Smart panel providers as well as electrical suppliers building integrated offerings see bidirectional charging on the horizon and are in various states of wrapping it in. Smart panel provider Span says it’s in the product roadmap, but it is awaiting more certainty in the standards. Home automation firm Savant said it is well-positioned to integrate bidirectional charging into its offerings but has more work to do to ensure compatibility with all the different solutions in the market.
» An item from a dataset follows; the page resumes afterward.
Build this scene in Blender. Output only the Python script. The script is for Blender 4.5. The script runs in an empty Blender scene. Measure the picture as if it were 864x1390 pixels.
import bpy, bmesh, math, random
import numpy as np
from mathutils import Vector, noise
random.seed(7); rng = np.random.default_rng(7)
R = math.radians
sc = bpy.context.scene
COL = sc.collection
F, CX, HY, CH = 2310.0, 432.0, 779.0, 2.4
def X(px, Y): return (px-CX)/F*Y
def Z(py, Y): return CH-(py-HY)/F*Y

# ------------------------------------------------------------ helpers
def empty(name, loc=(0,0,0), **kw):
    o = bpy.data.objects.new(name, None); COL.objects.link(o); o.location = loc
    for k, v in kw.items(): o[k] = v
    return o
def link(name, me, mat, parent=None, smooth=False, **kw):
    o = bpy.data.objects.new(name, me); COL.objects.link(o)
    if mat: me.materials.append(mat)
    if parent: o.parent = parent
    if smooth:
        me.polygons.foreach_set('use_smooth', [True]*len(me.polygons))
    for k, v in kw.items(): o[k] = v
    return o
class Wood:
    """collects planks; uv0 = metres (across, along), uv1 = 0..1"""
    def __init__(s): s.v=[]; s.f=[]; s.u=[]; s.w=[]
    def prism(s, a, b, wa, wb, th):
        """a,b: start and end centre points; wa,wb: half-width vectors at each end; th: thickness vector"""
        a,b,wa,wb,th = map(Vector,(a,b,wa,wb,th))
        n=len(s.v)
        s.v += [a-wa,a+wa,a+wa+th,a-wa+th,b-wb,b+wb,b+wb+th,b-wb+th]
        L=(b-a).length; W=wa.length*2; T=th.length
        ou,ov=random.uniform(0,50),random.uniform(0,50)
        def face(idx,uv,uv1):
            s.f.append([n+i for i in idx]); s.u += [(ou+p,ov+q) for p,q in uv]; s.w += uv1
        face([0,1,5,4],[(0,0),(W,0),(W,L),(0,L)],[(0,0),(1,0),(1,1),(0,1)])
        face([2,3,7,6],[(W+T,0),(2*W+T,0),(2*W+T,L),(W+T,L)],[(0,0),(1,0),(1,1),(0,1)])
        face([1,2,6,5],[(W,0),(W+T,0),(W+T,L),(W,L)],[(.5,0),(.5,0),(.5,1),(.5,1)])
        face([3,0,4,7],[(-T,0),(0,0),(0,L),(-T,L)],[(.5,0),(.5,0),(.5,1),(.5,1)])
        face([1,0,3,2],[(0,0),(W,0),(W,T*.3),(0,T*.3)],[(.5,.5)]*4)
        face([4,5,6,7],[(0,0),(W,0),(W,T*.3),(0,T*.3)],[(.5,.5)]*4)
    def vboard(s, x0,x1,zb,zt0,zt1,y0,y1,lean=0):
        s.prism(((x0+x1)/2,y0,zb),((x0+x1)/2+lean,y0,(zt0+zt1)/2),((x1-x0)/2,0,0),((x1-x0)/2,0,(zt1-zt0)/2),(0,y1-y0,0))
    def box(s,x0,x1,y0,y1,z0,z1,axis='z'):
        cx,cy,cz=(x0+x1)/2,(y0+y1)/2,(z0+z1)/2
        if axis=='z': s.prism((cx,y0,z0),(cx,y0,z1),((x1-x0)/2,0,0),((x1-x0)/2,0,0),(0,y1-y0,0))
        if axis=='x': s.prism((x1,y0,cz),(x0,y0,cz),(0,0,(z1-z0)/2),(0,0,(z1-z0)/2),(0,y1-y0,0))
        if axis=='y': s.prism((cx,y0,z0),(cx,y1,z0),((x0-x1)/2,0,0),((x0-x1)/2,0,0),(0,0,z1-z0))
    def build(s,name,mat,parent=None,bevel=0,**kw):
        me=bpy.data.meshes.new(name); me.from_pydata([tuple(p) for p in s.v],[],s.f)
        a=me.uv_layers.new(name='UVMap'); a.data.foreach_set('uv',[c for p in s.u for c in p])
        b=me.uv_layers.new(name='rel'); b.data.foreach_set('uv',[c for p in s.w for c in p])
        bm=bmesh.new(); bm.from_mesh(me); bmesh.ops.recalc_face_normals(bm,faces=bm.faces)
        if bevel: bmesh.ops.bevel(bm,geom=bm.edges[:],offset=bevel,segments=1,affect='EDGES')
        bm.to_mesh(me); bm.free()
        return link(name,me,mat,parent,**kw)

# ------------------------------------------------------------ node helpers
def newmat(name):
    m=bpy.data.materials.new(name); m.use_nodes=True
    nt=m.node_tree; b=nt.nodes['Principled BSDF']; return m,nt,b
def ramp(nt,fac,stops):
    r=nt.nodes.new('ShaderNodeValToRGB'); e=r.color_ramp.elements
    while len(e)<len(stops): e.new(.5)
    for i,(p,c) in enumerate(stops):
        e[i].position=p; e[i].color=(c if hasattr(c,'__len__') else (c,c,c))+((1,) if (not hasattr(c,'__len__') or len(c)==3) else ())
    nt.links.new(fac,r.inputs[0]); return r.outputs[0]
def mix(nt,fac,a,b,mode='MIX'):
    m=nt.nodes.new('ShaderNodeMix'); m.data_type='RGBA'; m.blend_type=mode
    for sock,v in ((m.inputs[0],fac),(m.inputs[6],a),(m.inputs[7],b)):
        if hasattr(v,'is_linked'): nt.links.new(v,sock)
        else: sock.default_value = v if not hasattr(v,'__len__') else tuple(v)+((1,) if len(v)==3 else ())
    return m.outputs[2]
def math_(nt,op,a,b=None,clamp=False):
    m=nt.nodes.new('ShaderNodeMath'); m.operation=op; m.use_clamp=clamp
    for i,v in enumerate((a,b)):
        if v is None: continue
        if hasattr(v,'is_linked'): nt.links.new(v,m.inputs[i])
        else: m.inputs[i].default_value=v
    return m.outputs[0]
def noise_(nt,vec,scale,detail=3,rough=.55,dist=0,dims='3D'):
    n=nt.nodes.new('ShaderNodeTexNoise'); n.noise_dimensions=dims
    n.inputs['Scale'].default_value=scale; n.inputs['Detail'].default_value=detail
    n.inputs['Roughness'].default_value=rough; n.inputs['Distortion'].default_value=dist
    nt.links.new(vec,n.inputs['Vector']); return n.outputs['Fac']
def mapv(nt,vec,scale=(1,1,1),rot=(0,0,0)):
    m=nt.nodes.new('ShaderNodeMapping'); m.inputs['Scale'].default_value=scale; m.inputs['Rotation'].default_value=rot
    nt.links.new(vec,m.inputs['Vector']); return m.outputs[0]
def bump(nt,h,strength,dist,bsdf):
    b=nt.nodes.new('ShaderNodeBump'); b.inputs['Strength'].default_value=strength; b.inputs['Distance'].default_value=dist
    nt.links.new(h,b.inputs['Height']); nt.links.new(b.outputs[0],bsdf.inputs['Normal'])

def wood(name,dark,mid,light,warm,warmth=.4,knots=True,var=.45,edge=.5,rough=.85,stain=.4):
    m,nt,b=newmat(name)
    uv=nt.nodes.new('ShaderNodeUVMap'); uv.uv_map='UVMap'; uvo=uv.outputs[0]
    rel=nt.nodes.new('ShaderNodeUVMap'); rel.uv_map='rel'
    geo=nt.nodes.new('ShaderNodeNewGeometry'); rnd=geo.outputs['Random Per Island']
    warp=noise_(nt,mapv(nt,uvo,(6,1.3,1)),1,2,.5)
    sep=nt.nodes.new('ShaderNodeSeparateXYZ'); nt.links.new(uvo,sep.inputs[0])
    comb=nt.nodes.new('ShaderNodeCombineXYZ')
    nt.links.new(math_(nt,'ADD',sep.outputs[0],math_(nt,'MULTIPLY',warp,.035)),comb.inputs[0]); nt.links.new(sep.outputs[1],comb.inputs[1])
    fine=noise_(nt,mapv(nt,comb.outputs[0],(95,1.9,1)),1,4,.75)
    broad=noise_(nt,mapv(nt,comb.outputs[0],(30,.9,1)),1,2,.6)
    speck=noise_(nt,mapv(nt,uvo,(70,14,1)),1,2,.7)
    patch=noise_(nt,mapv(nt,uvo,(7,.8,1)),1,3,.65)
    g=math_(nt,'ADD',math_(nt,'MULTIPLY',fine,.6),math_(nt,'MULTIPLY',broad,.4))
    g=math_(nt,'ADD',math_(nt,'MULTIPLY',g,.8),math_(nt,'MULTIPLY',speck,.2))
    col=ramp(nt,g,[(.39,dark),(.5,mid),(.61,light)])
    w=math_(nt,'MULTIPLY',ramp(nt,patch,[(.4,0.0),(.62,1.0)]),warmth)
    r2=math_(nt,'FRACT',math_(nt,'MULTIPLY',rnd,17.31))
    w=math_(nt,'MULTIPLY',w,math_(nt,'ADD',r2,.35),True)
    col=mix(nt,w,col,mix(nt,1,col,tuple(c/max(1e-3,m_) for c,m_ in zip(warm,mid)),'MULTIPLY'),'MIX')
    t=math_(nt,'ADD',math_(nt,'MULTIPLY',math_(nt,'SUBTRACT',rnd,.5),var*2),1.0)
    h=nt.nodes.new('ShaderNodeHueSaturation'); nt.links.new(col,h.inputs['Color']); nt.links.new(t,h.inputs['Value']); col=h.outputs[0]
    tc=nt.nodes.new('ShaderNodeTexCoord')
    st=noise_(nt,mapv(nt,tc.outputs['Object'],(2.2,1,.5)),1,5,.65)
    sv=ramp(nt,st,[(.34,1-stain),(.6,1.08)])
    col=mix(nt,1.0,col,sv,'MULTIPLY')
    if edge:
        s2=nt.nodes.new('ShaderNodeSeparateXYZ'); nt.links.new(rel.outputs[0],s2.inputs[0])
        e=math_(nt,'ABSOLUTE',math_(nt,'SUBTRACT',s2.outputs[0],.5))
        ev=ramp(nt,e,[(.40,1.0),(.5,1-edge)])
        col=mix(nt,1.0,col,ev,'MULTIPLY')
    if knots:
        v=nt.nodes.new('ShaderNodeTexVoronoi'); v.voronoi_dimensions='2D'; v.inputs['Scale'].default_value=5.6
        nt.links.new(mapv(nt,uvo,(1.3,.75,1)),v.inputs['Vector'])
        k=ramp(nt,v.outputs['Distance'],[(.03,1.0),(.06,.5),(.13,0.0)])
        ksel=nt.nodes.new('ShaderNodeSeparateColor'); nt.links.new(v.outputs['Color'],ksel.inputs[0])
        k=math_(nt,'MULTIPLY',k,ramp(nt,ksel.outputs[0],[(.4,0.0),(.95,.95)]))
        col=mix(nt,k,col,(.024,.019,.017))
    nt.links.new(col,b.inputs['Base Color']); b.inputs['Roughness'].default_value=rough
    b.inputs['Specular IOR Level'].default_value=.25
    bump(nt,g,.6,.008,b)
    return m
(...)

There are many pure-play EV charger companies, but few have bidirectional chargers yet. One of the leaders is Wallbox with its Quasar 2 11.5 kW 48 Amp bidirectional dc charger. It is collaborating to demonstrate it with Kia’s EV9 vehicle. Another is Fermata Energy, which cut its teeth on the Nissan Leaf and is a leader in bidirectional EV charging for fleets, which focuses on using batteries for revenue generation. Fermata’s handy dandy V2G calculator estimates the revenue an EV or a fleet of EVs can generate.

Time For “Time of Light”

Finally, there’s an innovative approach that is also perhaps the simplest: Enteligent offers what it calls Hybrid Bidirectional Fast EV charging using a dc-dc charger going direct from a solar canopy to the car. Driven by a desire to match charging times with when solar peaks, Sean Burke, CEO of Enteligent, argues that its charge-while-the-sun-shines approach provides efficiency.

“The concept is that to make EV charging really clean; it’s about daytime charging or what we call Time of Light charging.” In residential use cases, when the homeowner may want to tap into the battery at peak times and during blackouts, the bidirectional charging aspect of its product enables that flexibility, while many commercial locations may only want to offer charging when the solar is working, lowering the cost of installation if the property owner decides not to tie the system into the grid.